Monday, October 06, 2003

Of Avocados and Kalashnikovs

Today I attended the annual Avocado Festival in Carpinteria, ten miles east of SB. It's a typical "festival," with craft and food booths, live bands, strolling locals and tourists--always with ocean-cooled breezes and late-afternoon warmth. I meandered up and down Linden Avenue holding aloft my sign--a five-foot pole bearing an erasable placard that presently asks on one side, "Hey, Hey, USA, How many soldiers died today?" and on the other, "Bush-Cheney: $87 billion more--R U Nuts?"

The Festival was mobbed. I stood on the sidewalk in silent vigil for some of the time, but mostly walked through it, sign aloft, for two hours. The Democratic Party had a booth; the Republicans too (with a lifesized photo of the Terminator on one side, of Bush on the other), and so I wasn't the only political voice there--although it felt like it a lot of the time. When I first started my stroll, a security guard moved to my side, spoke these words quietly, "Look buddy, I agree with your sign--don't get me wrong. But if you get into a ruckus over it, move away, just move away, okay?" I said, "Okay." He could not have been more direct, helpful and right on. I did not want to lose any teeth or limbs--not with yet a year to go until we get rid of Bush!
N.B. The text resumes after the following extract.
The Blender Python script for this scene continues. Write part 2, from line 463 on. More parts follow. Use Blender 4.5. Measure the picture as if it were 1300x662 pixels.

Of those who commented on my message, 30% were unfavorable (from "Shove that sign up your ass!" to "Those soldiers are dying for your freedom!" (?) ); and 70% were pro, some with a quickly-flashed peace sign or supportive whisper, some with a kind tap on the shoulder, a few with strident agreement, including, often, the comment, "You've got a lot of guts-right on!" Ninety-nine percent said nothing, indicated nothing. Needless to say, I kept my teeth. Kept my sign, too. Illuminating experience for me. Look for me at your local shopping center.

The side of my sign that questioned the death toll drew the most comments, pro and con, but the side protesting the money thing--the 87 billion--drew comments like, "What a waste," and "What can we do?"

I shrugged, could only shrug. Long ago, when I learned the law (see previous post for my confession that I was a lawyer) I was told that the House of Representatives held the purse. And yet nowadays these humungous monetary sums are presented by the Executive Branch and approved without meaningful hearings and attention by Congress, even though those for whom the monies are being expended are protesting that it's too much! Why indeed must we buy thousands of new rifles for soldiers who already have rifles? Why must we build Iraq from scratch, using American specs, American workers, when there's a hungry labor force in place and an eager industrial base ready to build?

The war was madness. The peacekeeping is madness. The rebuilding is madness. The madness of King George.